Com o advento do novo Código de Processo Civil, formalizado pela Lei n. 13.105, de 16 de março de 2015, que teve sua vigência aprazada para o dia 18 de março de 2016 por decisão unânime do Plenário do STJ, em sessão administrativa, o sistema legal brasileiro ganha uma nova roupagem e visão acerca do processo civil. Institutos outrora consolidados na prática jurídica deixam de existir ou têm o procedimento profundamente modificado, objetivando a busca da celeridade e da efetividade dos provimentos jurisdicionais que fundamentaram esta impactante alteração legislativa.
Não vem ao caso, por ora, analisar, discutir e relatar a imensa ordem de alterações procedimentais que foram determinadas pela nova lei processual; deixaremos limitado, para fins deste breve estudo, uma observação a respeito de uma nova obrigação legal gerada às pessoas jurídicas de direito público e privadas nacionais. É que o novo Código Processual determina que as empresas públicas e as privadas, exceto aquelas consideradas como microempresas e empresas de pequeno porte, deverão “manter cadastro nos sistemas de processo em autos eletrônicos, para efeito de recebimento de citações e intimações, as quais serão efetuadas preferencialmente por esse meio”, conforme disposto no §1º, do artigo 246, do novo Código Processual.

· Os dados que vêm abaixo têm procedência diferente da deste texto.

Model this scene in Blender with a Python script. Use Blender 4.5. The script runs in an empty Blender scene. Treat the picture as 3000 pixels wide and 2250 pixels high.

Esta nova obrigação direcionada às empresas vem disposta no conjunto de procedimentos atinentes às formas de comunicação e cientificação dos atos do processo judicial. Claramente, tal disposição tem o condão de conferir maior celeridade aos processos existente contra empresas, pois a citação e as intimações dispensarão os atos pessoais, já que tais litigantes estarão previamente cadastrados nos sistemas dos Tribunais, e, assim, serão considerados válidos os atos judiciais emitidos mediante a simples remessa eletrônica ao destinatário.
A nova lei define (art. 238) que a citação “é o ato pelo qual são convocados o réu, o executado ou o interessado para integrar a relação processual”. Não é mais o “ato pelo qual se chama a juízo o réu ou o interessado a fim de se defender”, tal qual previsto na lei processual anterior (art. 213). Isso porque a orquestração da defesa do réu não é mais o mote do novo procedimento, que visa, primordialmente, a celebração de formas alternativas de composição das lides, como a conciliação, a mediação e o arbitramento, em detrimento da insistente, complexa e demorada formalização das demandas judiciais.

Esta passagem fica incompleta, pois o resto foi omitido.